Sunday, March 31, 2019

The Republican Party, Which Inherited the Whig Admiration for Paper Money and Governmental Control and Sponsorship of Inflationary Banking, Was Able to implant the Soft-Money Tradition Permanently in the American System

The Civil War exerted an even more fateful impact on the American monetary and banking system than had the War of 1812. It set the United States, for the first time except for 1814–1817, on an irredeemable fiat currency that lasted for two decades and led to reckless inflation of prices. This “greenback” currency set a momentous precedent for the post-1933 United States, and even more particularly for the post-1971 experiment in fiat money.

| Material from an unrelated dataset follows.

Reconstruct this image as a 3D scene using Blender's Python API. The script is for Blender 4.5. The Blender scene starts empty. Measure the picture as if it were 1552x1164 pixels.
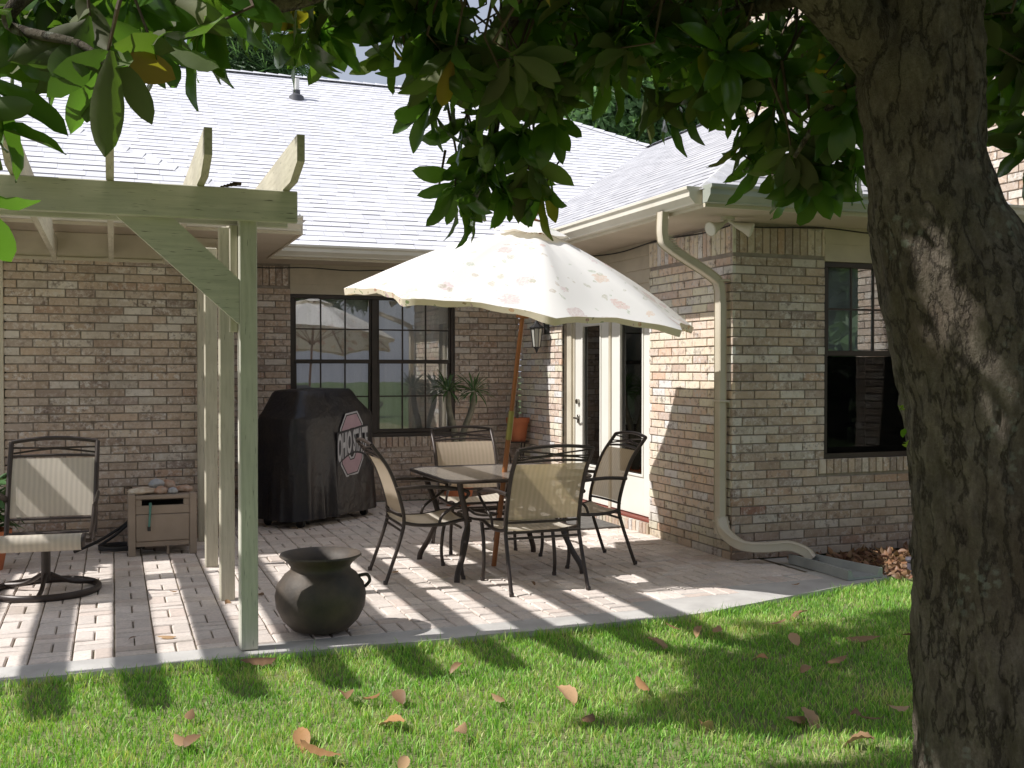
import bpy, math, random
import numpy as np
from mathutils import Vector, Matrix, noise, Euler
random.seed(7); np.random.seed(7)
PI = math.pi
sc = bpy.context.scene
COL = sc.collection
YAW = math.radians(20.7)
F = Vector((math.sin(YAW), math.cos(YAW), 0)); Rv = Vector((math.cos(YAW), -math.sin(YAW), 0))
FPX = 1600.0; EYE = 1.5; HZ = 560.0

def at(px, py, d):
    """point seen by the surveyed photograph position at distance d ahead"""
    p = (F + Rv * ((px - 776) / FPX)) * d
    return Vector((p.x, p.y, EYE + (HZ - py) / FPX * d))
def gnd(px, py, z=0.0):
    return at(px, py, FPX * (EYE - z) / (py - HZ))

# ------------------------------------------------------------------ mesh builder
class MB:
    def __init__(s):
        s.v = []; s.f = []; s.uv = {}; s.col = {}; s.mi = {}
        s.M = Matrix.Identity(4)
    def add(s, pts, faces, col=None, mi=0):
        b = len(s.v)
        s.v += [tuple(s.M @ Vector(p)) for p in pts]
        for fc in faces:
            if col is not None: s.col[len(s.f)] = col
            if mi: s.mi[len(s.f)] = mi
            s.f.append(tuple(b + i for i in fc))
        return b
    def box(s, x0, x1, y0, y1, z0, z1, col=None, mi=0):
        s.add([(x0,y0,z0),(x1,y0,z0),(x1,y1,z0),(x0,y1,z0),(x0,y0,z1),(x1,y0,z1),(x1,y1,z1),(x0,y1,z1)],
              [(0,3,2,1),(4,5,6,7),(0,1,5,4),(1,2,6,5),(2,3,7,6),(3,0,4,7)], col, mi)
    def bbox(s, x0, x1, y0, y1, z0, z1, b=.004, mi=0):
        """bevelled box"""
        if min(x1-x0, y1-y0, z1-z0) < 2.2*b: return s.box(x0,x1,y0,y1,z0,z1,None,mi)
        P = []; idx = {}
        xs=(x0,x1); ys=(y0,y1); zs=(z0,z1)
        for i in (0,1):
            for j in (0,1):
                for k in (0,1):
                    sx = 1 if i==0 else -1; sy = 1 if j==0 else -1; sz = 1 if k==0 else -1
                    idx[i,j,k,'x']=len(P); P.append((xs[i], ys[j]+sy*b, zs[k]+sz*b))
                    idx[i,j,k,'y']=len(P); P.append((xs[i]+sx*b, ys[j], zs[k]+sz*b))
                    idx[i,j,k,'z']=len(P); P.append((xs[i]+sx*b, ys[j]+sy*b, zs[k]))
        Fc=[]
        def q(a): Fc.append(tuple(idx[t] for t in a))
        q([(0,0,0,'x'),(0,0,1,'x'),(0,1,1,'x'),(0,1,0,'x')]); q([(1,0,0,'x'),(1,1,0,'x'),(1,1,1,'x'),(1,0,1,'x')])
        q([(0,0,0,'y'),(1,0,0,'y'),(1,0,1,'y'),(0,0,1,'y')]); q([(0,1,0,'y'),(0,1,1,'y'),(1,1,1,'y'),(1,1,0,'y')])
        q([(0,0,0,'z'),(0,1,0,'z'),(1,1,0,'z'),(1,0,0,'z')]); q([(0,0,1,'z'),(1,0,1,'z'),(1,1,1,'z'),(0,1,1,'z')])
        for i in (0,1):
            for j in (0,1): q([(i,j,0,'x'),(i,j,1,'x'),(i,j,1,'y'),(i,j,0,'y')])
            for k in (0,1): q([(i,0,k,'x'),(i,1,k,'x'),(i,1,k,'z'),(i,0,k,'z')])
        for j in (0,1):
            for k in (0,1): q([(0,j,k,'y'),(1,j,k,'y'),(1,j,k,'z'),(0,j,k,'z')])
        for i in (0,1):
            for j in (0,1):
                for k in (0,1): q([(i,j,k,'x'),(i,j,k,'y'),(i,j,k,'z')])
        s.add(P, Fc, None, mi)
    def tube(s, pts, rad, seg=10, cap=True, flat=None, closed=False):
        """rad: number or list; flat: (a,b) section half sizes"""
        pts = [Vector(p) for p in pts]; n = len(pts)
        if not hasattr(rad, '__len__'): rad = [rad]*n
        b = len(s.v); up = None; P = []
        for i, p in enumerate(pts):
            if closed: t = pts[(i+1)%n]-pts[i-1]
            else: t = pts[min(i+1,n-1)]-pts[max(i-1,0)]
            t.normalize()
            if up is None:
                a = Vector((1,0,0)) if abs(t.x) < .8 else Vector((0,1,0))
                up = (a - t*a.dot(t)).normalized()
            else:
                up = (up - t*up.dot(t)).normalized()
            w = t.cross(up)
            for k in range(seg):
                an = 2*PI*(k+.5)/seg
                ca, sa = math.cos(an), math.sin(an)
                if flat: ca *= flat[0]; sa *= flat[1]
                P.append(p + up*(rad[i]*ca) + w*(rad[i]*sa))
        Fc = []
        for i in range(n if closed else n-1):
            i2 = (i+1)%n
            for k in range(seg):
                k2 = (k+1)%seg
                Fc.append((i*seg+k, i*seg+k2, i2*seg+k2, i2*seg+k))
        if cap and not closed:
            Fc.append(tuple(range(seg))[::-1]); Fc.append(tuple((n-1)*seg+k for k in range(seg)))
        s.add(P, Fc)
    def lathe(s, prof, seg=32, c=(0,0,0)):
        P=[]; Fc=[]
        for r,z in prof:
            for k in range(seg):
                a=2*PI*k/seg; P.append((c[0]+r*math.cos(a), c[1]+r*math.sin(a), c[2]+z))
        for i in range(len(prof)-1):
            for k in range(seg):
                k2=(k+1)%seg; Fc.append((i*seg+k,i*seg+k2,(i+1)*seg+k2,(i+1)*seg+k))
        s.add(P,Fc)
    def prism(s, poly, a0, a1, axis='y'):
        """poly: 2D outline extruded along axis from a0 to a1"""
        n=len(poly)
        def mk(p,a):
            if axis=='y': return (p[0],a,p[1])
            if axis=='x': return (a,p[0],p[1])
            return (p[0],p[1],a)
        P=[mk(p,a0) for p in poly]+[mk(p,a1) for p in poly]
        Fc=[tuple(range(n)), tuple(range(n,2*n))[::-1]]
        Fc+=[((i+1)%n, i, n+i, n+(i+1)%n) for i in range(n)]
        s.add(P,Fc)
    def grid(s, fn, nu, nv, mi=0):
        P=[fn(i/nu, j/nv) for j in range(nv+1) for i in range(nu+1)]
        Fc=[(j*(nu+1)+i, j*(nu+1)+i+1, (j+1)*(nu+1)+i+1, (j+1)*(nu+1)+i) for j in range(nv) for i in range(nu)]
        s.add(P,Fc,None,mi)
    def build(s, name, mats, parent=None, smooth=False, world=True, recalc=True):
        if not isinstance(mats,(list,tuple)): mats=[mats]
        me = bpy.data.meshes.new(name); me.from_pydata(s.v, [], s.f)
        for m in mats: me.materials.append(m)
        for i,m in s.mi.items(): me.polygons[i].material_index=m
        if s.col:
            at_ = me.color_attributes.new('Col','FLOAT_COLOR','CORNER')
            arr = np.ones((len(me.loops),4),dtype=np.float32)
            for p in me.polygons:
                c = s.col.get(p.index)
                if c is not None: arr[p.loop_start:p.loop_start+p.loop_total,:3]=c[:3]; arr[p.loop_start:p.loop_start+p.loop_total,3]=(c[3] if len(c)>3 else 1)
            at_.data.foreach_set('color', arr.ravel())
        if s.uv:
            ul = me.uv_layers.new(name='UVMap')
            for p in me.polygons:
                u = s.uv.get(p.index)
                if u:
                    for k,li in enumerate(p.loop_indices): ul.data[li].uv = u[k]
        if recalc:
            import bmesh
            bm = bmesh.new(); bm.from_mesh(me); bmesh.ops.recalc_face_normals(bm, faces=bm.faces); bm.to_mesh(me); bm.free()
        if smooth:
            me.polygons.foreach_set('use_smooth', [True]*len(me.polygons))
            if smooth != 'all':
                me.set_sharp_from_angle(angle=math.radians(smooth if smooth is not True else 40))
        o = bpy.data.objects.new(name, me); COL.objects.link(o)
        if parent: par(o, parent, world)
        return o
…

Perhaps an even more important consequence of the Civil War was the permanent change wrought in the American banking system. The federal government in effect outlawed the issue of state bank notes, and created a new, quasi-centralized, fractional reserve national banking system which paved the way for the return of outright central banking in the Federal Reserve System. The Civil War, in short, ended the separation of the federal government from banking, and brought the two institutions together in an increasingly close and permanent symbiosis. In that way, the Republican Party, which inherited the Whig admiration for paper money and governmental control and sponsorship of inflationary banking, was able to implant the soft-money tradition permanently in the American system.

--Murray N. Rothbard, A History of Money and Banking in the United States: The Colonial Era to World War II, ed. Joseph T. Salerno (Auburn, AL: Ludwig von Mises Institute, 2002), 122-123.